Le immagini che si aprono nella mia testa sono molteplici. Sono coinvolti sentimenti che, probabilmente, nemmeno so di poter provare. Sono, soprattutto, piccoli passi nel continuo percorso verso l’accettazione del sé e l’affermazione del proprio io. Io inteso non in senso egocentrico, ma di essere umano con le proprie caratteristiche, le proprie debolezze, le proprie forze, i propri dubbi, i propri dolori.

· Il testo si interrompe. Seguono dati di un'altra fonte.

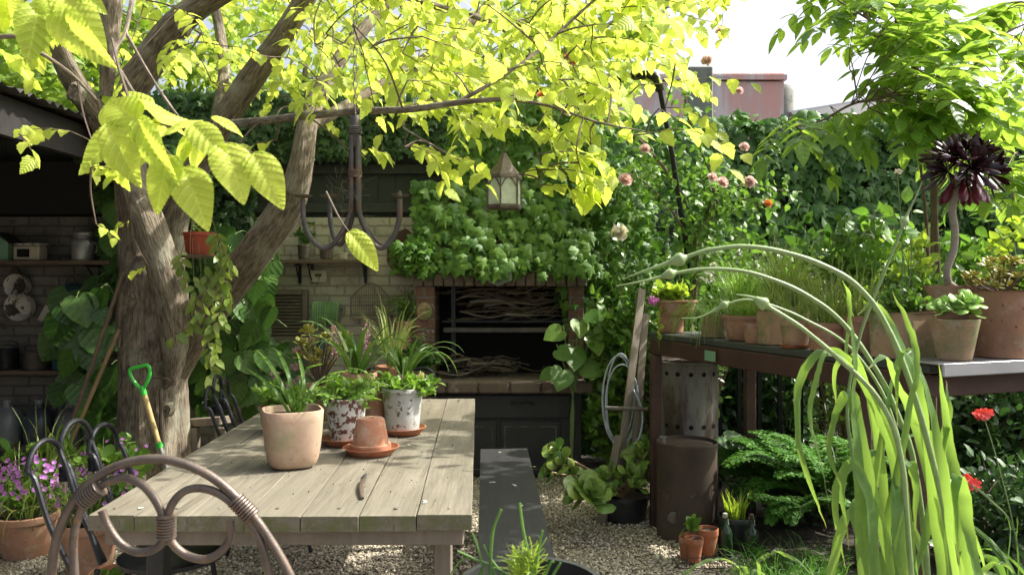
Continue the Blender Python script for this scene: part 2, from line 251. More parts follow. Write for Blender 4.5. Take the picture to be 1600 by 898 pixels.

In un certo qual senso, ogni poesia (e dagli!) può essere paragonata a una fotografia. La mano incerta del fotografo dilettante che sta prendendo dimestichezza con la propria attrezzatura, che arranca per scoprire tutti i segreti della luce, dell’esposizione, delle distanze. E che, talvolta, per pura fortuna imbrocca la foto della vita. Ecco: mi piacerebbe imbroccare la foto della vita, il componimento che scateni in chi lo legge – faccio lo sborone (come diceva un noto comico): in chiunque lo legga – una reazione univoca: «Vorrei averla scritta io!»

Sì, sono un illuso. Sì, ne sono consapevole. Sì, è una cosa che non va bene, soprattutto alla mia età, ma… sì, a me va bene così!